The disciples had gone to town to find food to eat, while Jesus was busy about His Father’s will winning souls to the Kingdom. When the disciples returned, they urged Him to eat, but rather than dive into the sack lunch they provided, He turns to them and says: “My food is to do the will of Him who sent me, and to finish His work.” Jesus was hungry, but it was a hunger to see souls saved and lives transformed. 


Are we hungry for the same things that Jesus is hungry for? 


The disciples had gone into town to meet a physical need in their own life. When they returned no one from the community came with them to meet Jesus. Any of them could have invited the people to come out to meet Him. Yet, their mission into the community was not to bring people to Christ; but to fill their own bellies. 


Jesus, on the other hand, spent His time ministering to one woman, in which during that short exchange her life was transformed and shortly she would return from town with a host of people to meet Him. 

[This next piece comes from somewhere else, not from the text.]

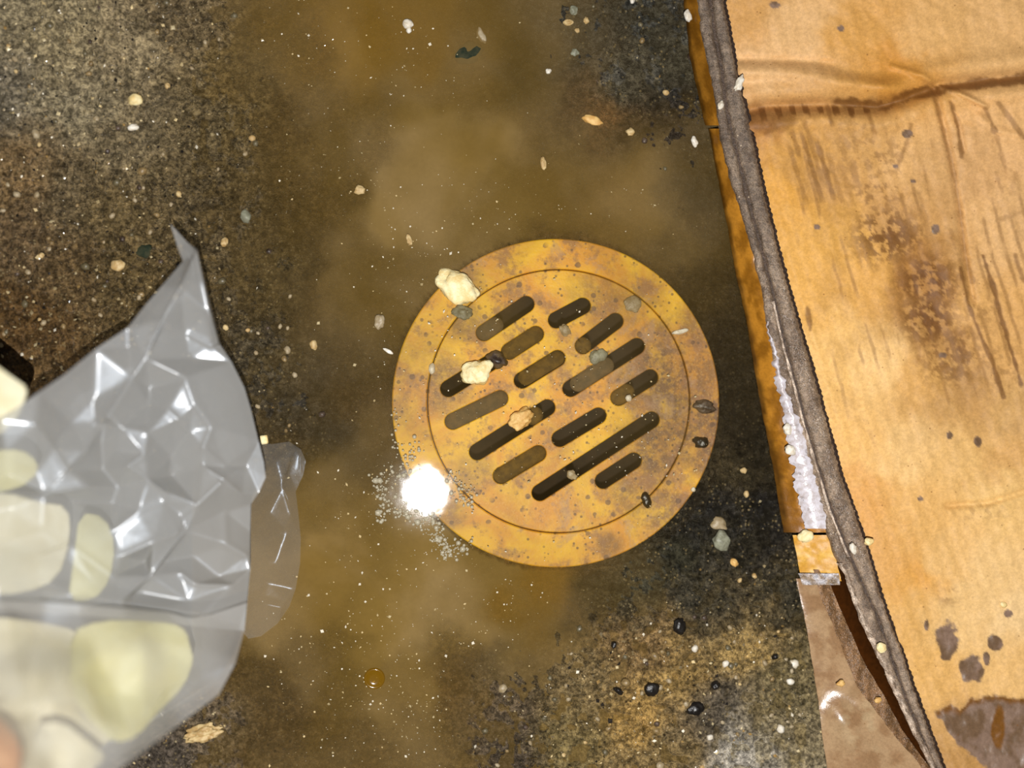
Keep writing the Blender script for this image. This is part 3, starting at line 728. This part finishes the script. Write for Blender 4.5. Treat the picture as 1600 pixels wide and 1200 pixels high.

The disciples had literally been wandering among the harvest field that Jesus would speak of and yet none of them could see the harvest. Therein lies the struggle within the church today. We are wandering in the harvest field everyday, yet we are failing to see the harvest. Jesus tells His disciples to lift up their eyes. Why? Because we are living with are heads in the sand when it comes to souls. How is it that we can be standing in the midst of a harvest field and fail to see the harvest?  Are we, like the disciples, more concerned about seeing our carnal needs met than they are about doing the will of the Father and finishing His work?


Perhaps their lack of interest wasn’t from being distracted by their own carnal needs at all, but rather they were distracted by their own built in biases. Jews and Samaritans did not get along well. The Jews would often go out of their way to avoid Samaria. The disciples, perhaps, didn’t even see this group of people as being worthy to spend time with Jesus. They didn’t see the harvest because they didn’t see the people they were standing among as being harvest material.